В предыдущих строках я преследовал одну лишь цель -- приведя некоторые из мыслей Н. Ф. Федорова, заставить почувствовать важность и серьезность его идей и настроений и тем призвать к более серьезному знакомству с ним. Последнее нелегко и потребует терпения и усидчивости. От размена на фельетонное графоманство и повседневное легкомыслие Федоров, не печатавшийся при жизни, огражден и теперь иероглифом своего стиля и изданием "не для продажи", согласно завету мыслителя, благочестиво соблюдаемому его друзьями-почитателями.
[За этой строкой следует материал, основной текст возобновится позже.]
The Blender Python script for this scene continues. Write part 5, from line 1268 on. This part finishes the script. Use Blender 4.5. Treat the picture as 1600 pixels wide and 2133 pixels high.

Но и при более внимательном его чтении едва ли легко найдется такой, кто разделит все его идеи, кто не остановится запнувшись пред самыми его смелыми и последними выводами и чаяниями, о которых, быть может, уместно вспомнить слова Гамлета: "the rest is silence" (остальное -- молчание!). Но вряд ли он, после этого чтения, не почувствует себя окрыленным, оплодотворенным, обогащенным. И то вещее, загадочное и страшное, но вместе с тем великое и зажигающее, что он там прочитает, заставит его заглянуть в самые глубины и своей души, и матери-природы, Божьего мира. И, может быть, даже не чувствуя себя во всем и до конца учеником, он тоже, однако, назовет почившего праведника, вслед за Соловьевым, не только "учителем", но и -- что гораздо больше -- утешителем!
Напечатано в "Московском еженедельнике" от 5 дек. 1908 г.